Some people envision the female slave of the antebellum period as a large, middle-aged, smiling woman who is always ready to serve biscuits.
But the “mammy” image of the female slave depicted in movies like “Gone with the Wind” is “just dead wrong,” said Tiwanna Simpson, an English associate professor.
Simpson spoke to a room filled mostly with female students at the African American Cultural Center Monday night about the role of the African woman in slavery.
The truth about women in slavery is much bleaker than the “mammy” image suggests, she said.
Women were forced to complete daily hard labor some people think was reserved only for men, Simpson said.
African women also faced what Simpson called “double oppression” – “They were black and female,” she said.
Simpson told the students that women were often forced to part with their children so slave owners could sell them in the American slave trade.

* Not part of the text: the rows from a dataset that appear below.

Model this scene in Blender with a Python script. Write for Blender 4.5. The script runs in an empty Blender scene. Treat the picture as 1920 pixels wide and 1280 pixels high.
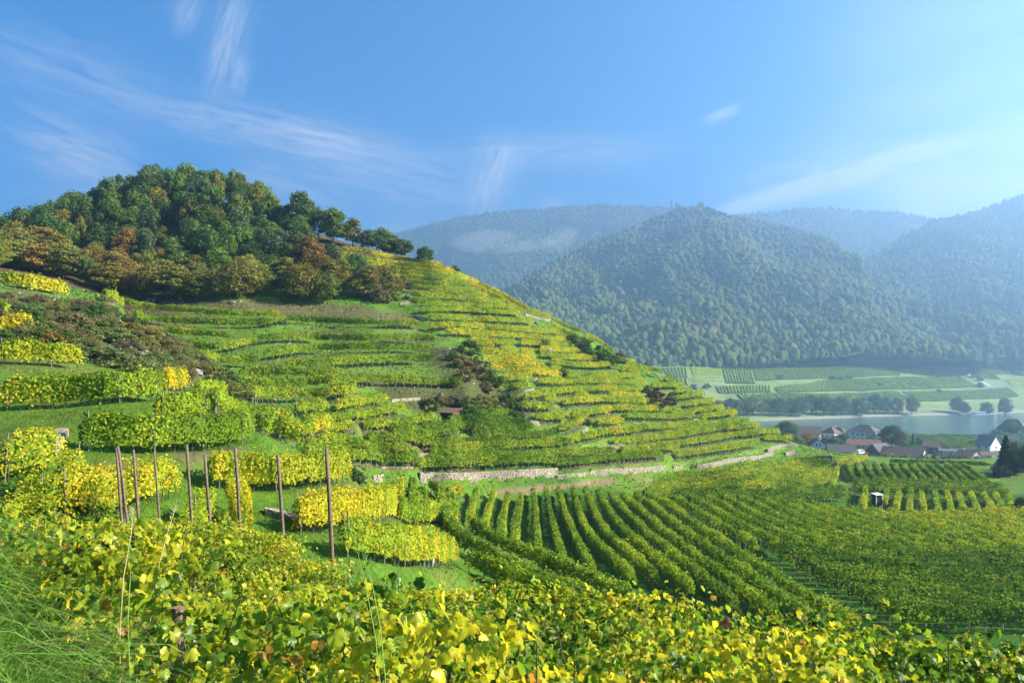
import bpy, bmesh, math, random
import numpy as np
from math import radians, sin, cos, pi
from mathutils import Vector, Matrix

rng = np.random.default_rng(7)
random.seed(7)
scene = bpy.context.scene
COL = scene.collection

# ------------------------------------------------------------------ camera, sky, sun, exposure
F, CX, HY = 1493.0, 960.0, 700.0          # focal length in photo pixels, principal column, horizon row
cam_d = bpy.data.cameras.new('camera')
cam = bpy.data.objects.new('camera', cam_d); COL.objects.link(cam)
cam.location = (0, 0, 0); cam.rotation_euler = (radians(90), 0, 0)
cam_d.sensor_width = 36; cam_d.lens = F / 1920 * 36
cam_d.shift_y = (HY - 640) / 1920
cam_d.clip_start = 0.1; cam_d.clip_end = 30000
scene.camera = cam

SUN_AZ, SUN_EL = 93.0, 31.0               # degrees clockwise from the view direction, above the horizon
sun_vec = Vector((sin(radians(SUN_AZ)) * cos(radians(SUN_EL)), cos(radians(SUN_AZ)) * cos(radians(SUN_EL)), sin(radians(SUN_EL))))
sl = bpy.data.lights.new('sun', 'SUN'); sl.energy = 5.0; sl.angle = radians(0.5); sl.color = (1.0, 0.90, 0.74)
so = bpy.data.objects.new('sun', sl); COL.objects.link(so)
so.rotation_euler = (-sun_vec).to_track_quat('-Z', 'Y').to_euler()

world = bpy.data.worlds.new('World'); scene.world = world; world.use_nodes = True
WN, WL = world.node_tree.nodes, world.node_tree.links
WN.clear()
w_out = WN.new('ShaderNodeOutputWorld'); w_bg = WN.new('ShaderNodeBackground')
sky = WN.new('ShaderNodeTexSky'); sky.sky_type = 'NISHITA'; sky.sun_disc = False
sky.sun_elevation = radians(SUN_EL); sky.sun_rotation = radians(SUN_AZ)
sky.air_density = 1.0; sky.dust_density = 0.3; sky.ozone_density = 4.0; sky.altitude = 3500
w_bg.inputs['Strength'].default_value = 0.05
WL.new(w_bg.outputs[0], w_out.inputs[0])

def wmath(op, a, b=None, c=None):
    n = WN.new('ShaderNodeMath'); n.operation = op
    for k, v in enumerate((a, b, c)):
        if v is None: continue
        if hasattr(v, 'node'): WL.new(v, n.inputs[k])
        else: n.inputs[k].default_value = v
    return n.outputs[0]
def wdot(vec, v):
    n = WN.new('ShaderNodeVectorMath'); n.operation = 'DOT_PRODUCT'
    WL.new(vec, n.inputs[0]); n.inputs[1].default_value = v
    return n.outputs['Value']
w_tc = WN.new('ShaderNodeTexCoord'); DIR = w_tc.outputs['Generated']
def pdir(px, py):
    return Vector(((px - CX) / F, 1.0, (HY - py) / F)).normalized()
def cirrus(x0, y0, x1, y1, width, amount, nscale, seed, stretch=6.0, soft=0.5):
    """a wisp of cirrus lying along the great circle between two sky directions"""
    a, b = pdir(x0, y0), pdir(x1, y1)
    c = (a + b).normalized(); ax = (b - a).normalized(); side = ax.cross(c).normalized()
    half = (b - a).length / 2
    s = wmath('DIVIDE', wdot(DIR, ax), half); t = wmath('DIVIDE', wdot(DIR, side), width / F)
    front = wmath('GREATER_THAN', wdot(DIR, c), 0.3)
    comb = WN.new('ShaderNodeCombineXYZ')
    WL.new(wmath('MULTIPLY', s, half * F / 100 * nscale / stretch), comb.inputs[0]); WL.new(wmath('MULTIPLY', t, width / 100 * nscale), comb.inputs[1])
    comb.inputs[2].default_value = seed * 3.17
    nz = WN.new('ShaderNodeTexNoise'); WL.new(comb.outputs[0], nz.inputs['Vector'])
    nz.inputs['Scale'].default_value = 1.0; nz.inputs['Detail'].default_value = 6; nz.inputs['Roughness'].default_value = 0.7
    nz.inputs['Distortion'].default_value = 0.6
    nn = wmath('MULTIPLY', wmath('MAXIMUM', wmath('SUBTRACT', nz.outputs[0], soft - 0.2), 0.0), 2.2)
    g = wmath('EXPONENT', wmath('MULTIPLY', wmath('ADD', wmath('POWER', wmath('ABSOLUTE', s), 3.0), wmath('MULTIPLY', t, t)), -1.0))
    return wmath('MULTIPLY', wmath('MULTIPLY', wmath('MULTIPLY', g, nn), front), amount)

# ------------------------------------------------------------------ small tools
def tag(o, label=None, cat=None, group=None, kind=None):
    if label: o['label'] = label
    if cat: o['category'] = cat
    if group: o['group'] = group
    if kind: o['kind'] = kind
    return o
def empty(name, loc=(0, 0, 0), rz=0.0):
    o = bpy.data.objects.new(name, None); COL.objects.link(o)
    o.location = loc; o.rotation_euler = (0, 0, rz); o.empty_display_size = 0.2
    return o
def link(name, me, parent=None, mat=None, loc=None, rot=None, scale=None):
    o = bpy.data.objects.new(name, me); COL.objects.link(o)
    if parent is not None: o.parent = parent
    if mat is not None and len(me.materials) == 0: me.materials.append(mat)
    if loc is not None: o.location = loc
    if rot is not None: o.rotation_euler = rot
    if scale is not None: o.scale = scale if hasattr(scale, '__len__') else (scale,) * 3
    return o
def fast_mesh(name, verts, faces, cols=None, smooth=False, flat_n=None):
    """verts (n,3), faces (m,k) arrays; cols (n,3) kept as the point colour 'Col'"""
    me = bpy.data.meshes.new(name)
    verts = np.asarray(verts, np.float32); faces = np.asarray(faces, np.int32)
    m, k = faces.shape
    me.vertices.add(len(verts)); me.vertices.foreach_set('co', verts.ravel())
    me.loops.add(m * k); me.loops.foreach_set('vertex_index', faces.ravel())
    me.polygons.add(m); me.polygons.foreach_set('loop_start', np.arange(0, m * k, k, dtype=np.int32))
    me.polygons.foreach_set('use_smooth', np.full(m, smooth, dtype=bool))
    if cols is not None:
        at = me.color_attributes.new('Col', 'FLOAT_COLOR', 'POINT')
        c4 = np.ones((len(verts), 4), np.float32); c4[:, :3] = cols
        at.data.foreach_set('color', c4.ravel())
    me.update(calc_edges=True)
    return me
class Mesher:
    """gathers boxes, prisms and tubes into ONE mesh"""
    def __init__(self): self.v = []; self.f = []
    def add(self, vs, fs):
        b = len(self.v); self.v += [tuple(p) for p in vs]; self.f += [tuple(i + b for i in q) for q in fs]
    def box(self, lo, hi, M=None):
        x0, y0, z0 = lo; x1, y1, z1 = hi
        vs = [Vector(p) for p in ((x0,y0,z0),(x1,y0,z0),(x1,y1,z0),(x0,y1,z0),(x0,y0,z1),(x1,y0,z1),(x1,y1,z1),(x0,y1,z1))]
        if M is not None: vs = [M @ p for p in vs]
        self.add(vs, [(3,2,1,0),(4,5,6,7),(0,1,5,4),(1,2,6,5),(2,3,7,6),(3,0,4,7)])
    def tube(self, pts, rad, n=6, cap=True):
        pts = [Vector(p) for p in pts]
        rads = rad if hasattr(rad, '__len__') else [rad] * len(pts)
        rings = []
        for i, p in enumerate(pts):
            t = (pts[min(i + 1, len(pts) - 1)] - pts[max(i - 1, 0)]).normalized()
            a = t.orthogonal().normalized() if abs(t.z) < 0.95 else Vector((1, 0, 0)) - t * t.x
            a.normalize(); b = t.cross(a)
            rings.append([p + (a * cos(2 * pi * k / n) + b * sin(2 * pi * k / n)) * rads[i] for k in range(n)])
        vs = [q for r in rings for q in r]; fs = []
        for i in range(len(pts) - 1):
            for k in range(n):
                fs.append((i*n+k, i*n+(k+1) % n, (i+1)*n+(k+1) % n, (i+1)*n+k))
        if cap: fs.append(tuple(range(n - 1, -1, -1))); fs.append(tuple((len(pts) - 1) * n + k for k in range(n)))
        self.add(vs, fs)
    def mesh(self, name, mat=None, smooth=False):
        me = bpy.data.meshes.new(name); me.from_pydata(self.v, [], self.f); me.update()
        if smooth: me.polygons.foreach_set('use_smooth', np.full(len(me.polygons), True))
        if mat: me.materials.append(mat)
        return me

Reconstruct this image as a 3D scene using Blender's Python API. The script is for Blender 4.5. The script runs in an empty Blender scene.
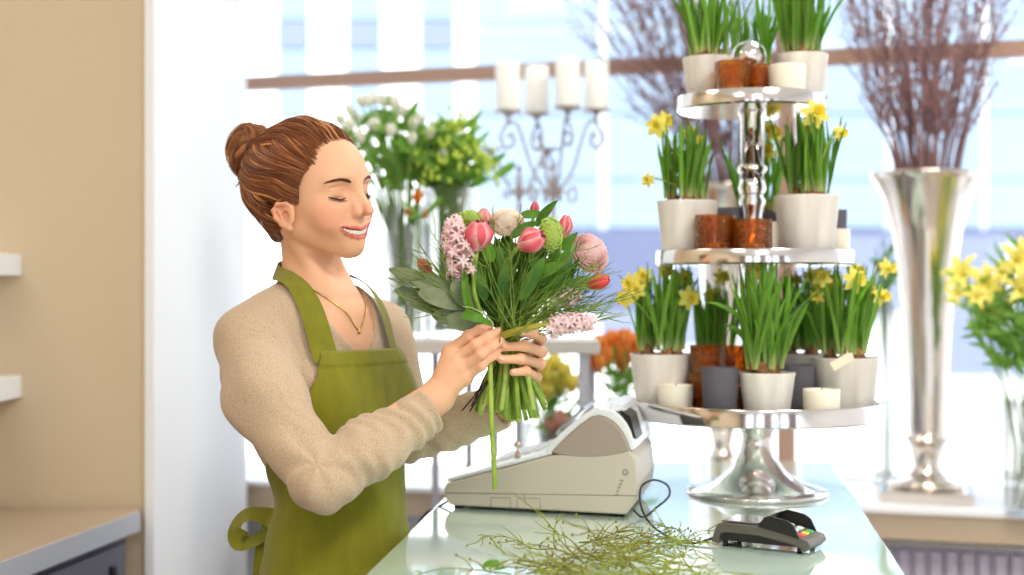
import bpy, math, random
import numpy as np
from mathutils import Vector, Matrix, Quaternion, noise as mnoise
PI = math.pi
C = bpy.context.scene.collection
FPX, CAMZ = 1422.2, 1.40
def P(px, py, Y):
    """a point read from the photograph at the distance Y from the camera"""
    return Vector(((px-512)*Y/FPX, Y, CAMZ-(py-287.5)*Y/FPX))
def V(*a): return Vector(a)
def lin(c): return c/12.92 if c <= .04045 else ((c+.055)/1.055)**2.4
def rgb(r, g, b): return (lin(r/255), lin(g/255), lin(b/255), 1)
# ---------------------------------------------------------------- materials
M = {}
def mat(name, col, rough=.5, metal=0, spec=.5, sss=0, trans=0, ior=1.45, sheen=0, noise=None, bump=None, coat=0, vcol=False, emit=None, sssr=(1,.35,.2), scale3=(1,1,1), voro=None, translu=0):
    """noise=(scale, colour2, low, high); bump=(scale, strength, distance)"""
    m = bpy.data.materials.new(name); m.use_nodes = True
    nt = m.node_tree; N = nt.nodes; Lk = nt.links
    b = N['Principled BSDF']
    b.inputs['Base Color'].default_value = col
    b.inputs['Roughness'].default_value = rough
    b.inputs['Metallic'].default_value = metal
    b.inputs['Specular IOR Level'].default_value = spec
    b.inputs['IOR'].default_value = ior
    b.inputs['Transmission Weight'].default_value = trans
    b.inputs['Coat Weight'].default_value = coat
    b.inputs['Coat Roughness'].default_value = .05
    b.inputs['Sheen Weight'].default_value = sheen
    if sss:
        b.inputs['Subsurface Weight'].default_value = sss
        b.inputs['Subsurface Radius'].default_value = sssr
        b.inputs['Subsurface Scale'].default_value = .012
    if emit:
        b.inputs['Emission Color'].default_value = emit[0]; b.inputs['Emission Strength'].default_value = emit[1]
    co = None
    if noise or bump or voro:
        tc = N.new('ShaderNodeTexCoord'); mp = N.new('ShaderNodeMapping'); mp.inputs['Scale'].default_value = scale3
        Lk.new(tc.outputs['Object'], mp.inputs['Vector']); co = mp.outputs['Vector']
    src = None
    if vcol:
        a = N.new('ShaderNodeVertexColor'); a.layer_name = 'Col'; src = a.outputs['Color']
    if noise:
        n = N.new('ShaderNodeTexNoise'); n.inputs['Scale'].default_value = noise[0]; n.inputs['Detail'].default_value = 4
        Lk.new(co, n.inputs['Vector'])
        r = N.new('ShaderNodeMapRange'); r.inputs['From Min'].default_value = noise[2]; r.inputs['From Max'].default_value = noise[3]
        Lk.new(n.outputs['Fac'], r.inputs['Value'])
        mx = N.new('ShaderNodeMix'); mx.data_type = 'RGBA'
        Lk.new(r.outputs['Result'], mx.inputs['Factor'])
        if src: Lk.new(src, mx.inputs['A'])
        else: mx.inputs['A'].default_value = col
        mx.inputs['B'].default_value = noise[1]
        src = mx.outputs['Result']
    if src: Lk.new(src, b.inputs['Base Color'])
    if bump:
        n = N.new('ShaderNodeTexNoise'); n.inputs['Scale'].default_value = bump[0]; n.inputs['Detail'].default_value = 3
        Lk.new(co, n.inputs['Vector'])
        bp = N.new('ShaderNodeBump'); bp.inputs['Strength'].default_value = bump[1]; bp.inputs['Distance'].default_value = bump[2]
        Lk.new(n.outputs['Fac'], bp.inputs['Height']); Lk.new(bp.outputs['Normal'], b.inputs['Normal'])
    if voro:
        n = N.new('ShaderNodeTexVoronoi'); n.inputs['Scale'].default_value = voro[0]
        Lk.new(co, n.inputs['Vector'])
        bp = N.new('ShaderNodeBump'); bp.inputs['Strength'].default_value = voro[1]; bp.inputs['Distance'].default_value = voro[2]
        Lk.new(n.outputs['Distance'], bp.inputs['Height']); Lk.new(bp.outputs['Normal'], b.inputs['Normal'])
    if translu:   # thin leaves and petals let light through
        t = N.new('ShaderNodeBsdfTranslucent'); ms = N.new('ShaderNodeMixShader'); ms.inputs['Fac'].default_value = translu
        if src: Lk.new(src, t.inputs['Color'])
        else: t.inputs['Color'].default_value = col
        out = N['Material Output']
        Lk.new(b.outputs['BSDF'], ms.inputs[1]); Lk.new(t.outputs['BSDF'], ms.inputs[2]); Lk.new(ms.outputs['Shader'], out.inputs['Surface'])
    M[name] = m
    return m
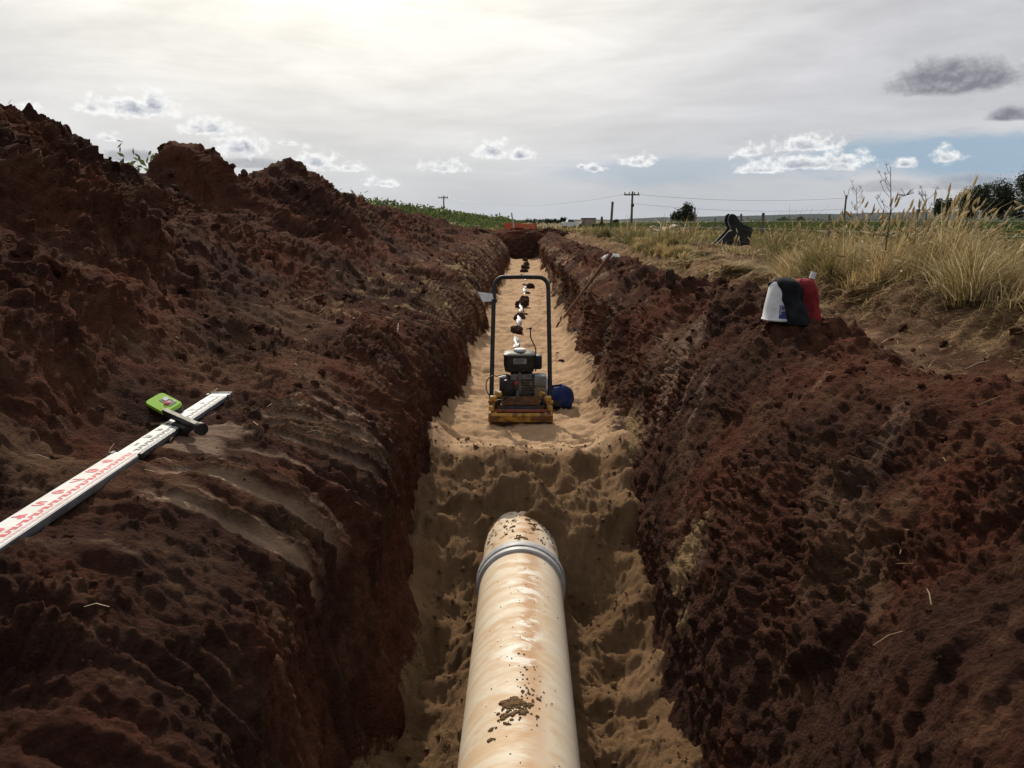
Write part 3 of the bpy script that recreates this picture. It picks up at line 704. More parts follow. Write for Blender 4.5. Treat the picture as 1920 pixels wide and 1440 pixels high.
# ------------------------------------------------------------------ pipe
PX, PZ, PR = -0.012, -1.18, 0.197
def pipe():
    m, nt = material('stained_white_pipe')
    co = nt.n('ShaderNodeTexCoord').outputs['Object']
    sp = nt.n('ShaderNodeSeparateXYZ', i0=co)
    an = nt.math('ARCTAN2', sp.outputs[0], sp.outputs[2])
    pc = nt.n('ShaderNodeCombineXYZ', i0=nt.math('MULTIPLY', an, 0.2), i1=sp.outputs[1], i2=0.0).outputs[0]
    wrap = nt.noise(nt.vm('MULTIPLY', pc, (3, 9, 1)).outputs[0], 1.5, 8, 0.68, 0.4)
    swirl = nt.noise(nt.vm('MULTIPLY', pc, (4.5, 7, 1)).outputs[0], 1.6, 8, 0.68, 0.5)
    c = nt.mix(nt.ss(wrap, 0.36, 0.66), (0.68, 0.60, 0.475), (0.59, 0.43, 0.275))
    c = nt.mix(nt.math('MULTIPLY', nt.ss(swirl, 0.52, 0.72), 0.45), c, (0.50, 0.29, 0.145))
    # rusty-clay smear a little right of the crown, strongest between 2.4 and 3.2 m
    sm = nt.math('MULTIPLY', nt.ss(nt.math('ABSOLUTE', nt.math('SUBTRACT', nt.math('ADD', an, nt.math('MULTIPLY', nt.math('SUBTRACT', wrap, 0.5), 0.9)), 0.22)), 0.02, 0.30, 1.0, 0.0), nt.ss(sp.outputs[1], 2.0, 2.7, 0.35, 1.0))
    c = nt.mix(nt.math('MULTIPLY', sm, 0.62), c, (0.40, 0.19, 0.075))
    # rubbed-clean white patches near the crown
    wp = nt.noise(nt.vm('MULTIPLY', nt.vm('ADD', pc, (3.3, 1.7, 0)).outputs[0], (6, 8, 1)).outputs[0], 1.4, 7, 0.65, 0.5)
    near = nt.ss(nt.math('ABSOLUTE', nt.math('SUBTRACT', an, 0.02)), 0.15, 0.75, 1.0, 0.0)
    yb = nt.math('MULTIPLY', nt.ss(sp.outputs[1], 2.55, 2.9), nt.ss(sp.outputs[1], 3.80, 3.55))
    c = nt.mix(nt.math('MULTIPLY', nt.math('MULTIPLY', nt.ss(wp, 0.50, 0.60), near), yb), c, (0.78, 0.74, 0.65))
    c = nt.mix(nt.ss(an, 0.45, 0.95, 0.0, 0.55), c, (0.70, 0.64, 0.53))
    # clay film on the far end
    fe = nt.noise(nt.vm('MULTIPLY', pc, (14, 11, 1)).outputs[0], 1.5, 7, 0.7, 0.6)
    c = nt.mix(nt.math('MULTIPLY', nt.ss(fe, 0.52, 0.62), nt.ss(sp.outputs[1], 3.95, 4.08)), c, (0.23, 0.115, 0.05))
    fl = nt.noise(pc, 75.0, 4, 0.7)
    c = nt.mix(nt.ss(fl, 0.68, 0.74, 0.0, 0.7), c, (0.20, 0.11, 0.05))
    finish(nt, c, nt.ss(wrap, 0.3, 0.7, 0.58, 0.75), bumpn(nt, swirl, 0.12, 0.003), 0.13)
    root = thing('pipe', (PX, 0, PZ), 'large cream white pipe smeared with clay lying along the trench bottom', 'pipe')
    body = MB().lathe([(PR, -2.5), (PR, 0.5)] + [(PR, y) for y in np.arange(1.0, 4.9, .3)], axis='Y', seg=96, cap0=False, cap1=False).build('pipe_barrel', m, root, 40)
    r = MB().lathe([(PR + .001, 3.825), (.2055, 3.825), (.2115, 3.830), (.2125, 3.857), (.2085, 3.863), (.2085, 3.871)], axis='Y', seg=96, cap0=False, cap1=False)
    ring = r.build('socket_lip', M_RUBBERLIGHT, root, 30)
    r = MB().lathe([(.2085, 3.871), (.2155, 3.873), (.2175, 3.880), (.2175, 3.923), (.214, 3.932), (PR + .002, 3.941)], axis='Y', seg=96, cap0=False, cap1=False)
    col = r.build('coupling_ring', M_RUBBER, root, 30)
    # dried mud standing proud of the pipe
    Vs, Qs, Ts = [], [], []
    def blob(y, a, r, h):
        n = 9
        base = len(Vs)
        R = PR
        for k in range(n):
            t = 2 * math.pi * k / n; rr = r * random.uniform(.55, 1.25)
            yy = y + rr * math.cos(t); aa = a + rr * math.sin(t) / R
            Vs.append((math.sin(aa) * (R - .001), yy, math.cos(aa) * (R - .001)))
        for k in range(n):
            t = 2 * math.pi * k / n; rr = r * random.uniform(.35, .7)
            yy = y + rr * math.cos(t); aa = a + rr * math.sin(t) / R; hh = R + h * random.uniform(.6, 1.2)
            Vs.append((math.sin(aa) * hh, yy, math.cos(aa) * hh))
        Vs.append((math.sin(a) * (R + h * 1.1), y, math.cos(a) * (R + h * 1.1)))
        for k in range(n):
            k2 = (k + 1) % n
            Qs.append((base + k, base + k2, base + n + k2, base + n + k)); Ts.append((base + n + k, base + n + k2, base + 2 * n))
    for i in range(75):      # main splash
        q = random.random()
        yb = 2.50 + random.gauss(0, .040); ab = -.10 + random.gauss(0, .16)
        blob(yb + .10 * ab, ab, random.choice((.004, .006, .009, .014)), .004)
    for i in range(14): blob(2.515 + random.gauss(0, .012) + .02, -.12 + random.gauss(0, .10), random.uniform(.014, .026), .006)
    for i in range(45): blob(2.62 + random.gauss(0, .10), .12 + random.gauss(0, .14), random.choice((.003, .004, .006)), .003)
    for i in range(60): blob(random.uniform(2.2, 3.78), random.gauss(.05, .35), random.choice((.002, .003, .004)), .002)
    for i in range(120):
        yq = 3.96 + .34 * random.random() ** .7; aq = random.gauss(.15, .5)
        if fbm(np.array([yq * 7.]), np.array([aq * 2.5]), 0, 2, 77)[0] > -.15: blob(yq, aq, random.choice((.003, .004, .005, .007, .010, .016)), .004)
    mm, nt2 = material('mud')
    nn = nt2.noise(nt2.n('ShaderNodeTexCoord').outputs['Object'], 60, 5)
    finish(nt2, nt2.mix(nn, (0.075, 0.042, 0.020), (0.20, 0.125, 0.062)), 1.0, bumpn(nt2, nn, 0.6, 0.004), 0.1)
    link('mud', mesh_np('mud', Vs, Qs, Ts, mats=[mm], smooth=False), root)['kind'] = 'stuff'
pipe()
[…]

“The woman was valued not only because she could produce in the fields, but because she could reproduce more slaves,” she said.
For Daphne LaSalle, an ISDS senior, the reality of having children to produce slaves is too much to bear.
“If I were a slave and I had the choice, I wouldn’t bring children into the world,” she said. “Even if someone forced themselves upon me, I would inflict bodily harm on myself to keep myself from producing children to be sold into slavery.”
The prospect of an African woman being forced to have sex with a male to reproduce or even being raped by a white man was a reality in antebellum America, Simpson said.
And the freedoms of a child were based on the freedoms of its mother – a woman’s child by a white man would still be a slave, she said.
But for a woman to conceive children in the first place was a feat.
“There were constant miscarriages because of the hard labor the women had to do,” Simpson said.
African women also faced a societal stigma of being “lustful and overly-sexual,” she said.
“That view weighed heavily on the image of many of those women,” Simpson said. “Many whites feared them because they were seen in this way.”
Lynette White, a psychology junior, said her spirituality would have been the only thing to get her through the time.
“If I was living then, I would have struggled to have a sense of pride,” she said.